WHAT YOU ARE ASKED TO DO: Your task is to print all of the data word for word.

RAW DATA:
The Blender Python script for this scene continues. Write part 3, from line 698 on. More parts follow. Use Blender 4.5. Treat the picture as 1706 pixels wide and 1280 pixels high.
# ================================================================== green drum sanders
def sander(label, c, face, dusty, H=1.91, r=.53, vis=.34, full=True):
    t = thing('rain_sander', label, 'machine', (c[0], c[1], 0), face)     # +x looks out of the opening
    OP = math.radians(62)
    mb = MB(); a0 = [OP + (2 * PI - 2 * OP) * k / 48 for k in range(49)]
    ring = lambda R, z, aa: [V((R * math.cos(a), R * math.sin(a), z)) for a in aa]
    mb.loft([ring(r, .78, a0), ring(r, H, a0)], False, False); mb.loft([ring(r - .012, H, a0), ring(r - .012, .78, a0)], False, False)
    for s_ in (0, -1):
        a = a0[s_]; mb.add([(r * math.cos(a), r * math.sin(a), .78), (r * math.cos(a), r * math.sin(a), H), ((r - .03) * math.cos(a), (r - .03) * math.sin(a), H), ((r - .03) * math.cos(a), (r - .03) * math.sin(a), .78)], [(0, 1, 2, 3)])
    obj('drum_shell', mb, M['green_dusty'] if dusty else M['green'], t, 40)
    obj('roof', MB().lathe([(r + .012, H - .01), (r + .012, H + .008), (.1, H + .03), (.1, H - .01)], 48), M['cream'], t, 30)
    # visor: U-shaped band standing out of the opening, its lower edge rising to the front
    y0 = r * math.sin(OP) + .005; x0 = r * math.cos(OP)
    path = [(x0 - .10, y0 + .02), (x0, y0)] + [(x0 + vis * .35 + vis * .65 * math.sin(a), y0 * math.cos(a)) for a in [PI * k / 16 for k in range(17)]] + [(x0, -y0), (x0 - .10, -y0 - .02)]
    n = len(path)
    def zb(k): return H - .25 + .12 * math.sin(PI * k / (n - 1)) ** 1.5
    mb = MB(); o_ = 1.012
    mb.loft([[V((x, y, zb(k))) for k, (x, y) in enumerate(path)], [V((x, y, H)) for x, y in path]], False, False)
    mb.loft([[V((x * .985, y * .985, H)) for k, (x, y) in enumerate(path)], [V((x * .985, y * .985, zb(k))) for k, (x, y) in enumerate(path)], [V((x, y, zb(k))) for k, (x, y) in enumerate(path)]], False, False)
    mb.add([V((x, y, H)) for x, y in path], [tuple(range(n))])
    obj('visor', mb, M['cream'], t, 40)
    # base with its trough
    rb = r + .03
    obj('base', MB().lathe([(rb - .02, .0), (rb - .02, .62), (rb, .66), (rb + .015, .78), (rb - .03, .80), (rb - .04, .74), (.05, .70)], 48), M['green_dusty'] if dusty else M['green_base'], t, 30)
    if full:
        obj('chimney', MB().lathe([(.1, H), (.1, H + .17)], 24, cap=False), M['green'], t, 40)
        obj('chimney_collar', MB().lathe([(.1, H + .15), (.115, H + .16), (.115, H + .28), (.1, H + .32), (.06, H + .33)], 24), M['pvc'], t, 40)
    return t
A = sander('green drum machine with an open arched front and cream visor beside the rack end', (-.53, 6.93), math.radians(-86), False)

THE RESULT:
The Blender Python script for this scene continues. Write part 3, from line 698 on. More parts follow. Use Blender 4.5. Treat the picture as 1706 pixels wide and 1280 pixels high.
# ================================================================== green drum sanders
def sander(label, c, face, dusty, H=1.91, r=.53, vis=.34, full=True):
    t = thing('rain_sander', label, 'machine', (c[0], c[1], 0), face)     # +x looks out of the opening
    OP = math.radians(62)
    mb = MB(); a0 = [OP + (2 * PI - 2 * OP) * k / 48 for k in range(49)]
    ring = lambda R, z, aa: [V((R * math.cos(a), R * math.sin(a), z)) for a in aa]
    mb.loft([ring(r, .78, a0), ring(r, H, a0)], False, False); mb.loft([ring(r - .012, H, a0), ring(r - .012, .78, a0)], False, False)
    for s_ in (0, -1):
        a = a0[s_]; mb.add([(r * math.cos(a), r * math.sin(a), .78), (r * math.cos(a), r * math.sin(a), H), ((r - .03) * math.cos(a), (r - .03) * math.sin(a), H), ((r - .03) * math.cos(a), (r - .03) * math.sin(a), .78)], [(0, 1, 2, 3)])
    obj('drum_shell', mb, M['green_dusty'] if dusty else M['green'], t, 40)
    obj('roof', MB().lathe([(r + .012, H - .01), (r + .012, H + .008), (.1, H + .03), (.1, H - .01)], 48), M['cream'], t, 30)
    # visor: U-shaped band standing out of the opening, its lower edge rising to the front
    y0 = r * math.sin(OP) + .005; x0 = r * math.cos(OP)
    path = [(x0 - .10, y0 + .02), (x0, y0)] + [(x0 + vis * .35 + vis * .65 * math.sin(a), y0 * math.cos(a)) for a in [PI * k / 16 for k in range(17)]] + [(x0, -y0), (x0 - .10, -y0 - .02)]
    n = len(path)
    def zb(k): return H - .25 + .12 * math.sin(PI * k / (n - 1)) ** 1.5
    mb = MB(); o_ = 1.012
    mb.loft([[V((x, y, zb(k))) for k, (x, y) in enumerate(path)], [V((x, y, H)) for x, y in path]], False, False)
    mb.loft([[V((x * .985, y * .985, H)) for k, (x, y) in enumerate(path)], [V((x * .985, y * .985, zb(k))) for k, (x, y) in enumerate(path)], [V((x, y, zb(k))) for k, (x, y) in enumerate(path)]], False, False)
    mb.add([V((x, y, H)) for x, y in path], [tuple(range(n))])
    obj('visor', mb, M['cream'], t, 40)
    # base with its trough
    rb = r + .03
    obj('base', MB().lathe([(rb - .02, .0), (rb - .02, .62), (rb, .66), (rb + .015, .78), (rb - .03, .80), (rb - .04, .74), (.05, .70)], 48), M['green_dusty'] if dusty else M['green_base'], t, 30)
    if full:
        obj('chimney', MB().lathe([(.1, H), (.1, H + .17)], 24, cap=False), M['green'], t, 40)
        obj('chimney_collar', MB().lathe([(.1, H + .15), (.115, H + .16), (.115, H + .28), (.1, H + .32), (.06, H + .33)], 24), M['pvc'], t, 40)
    return t
A = sander('green drum machine with an open arched front and cream visor beside the rack end', (-.53, 6.93), math.radians(-86), False)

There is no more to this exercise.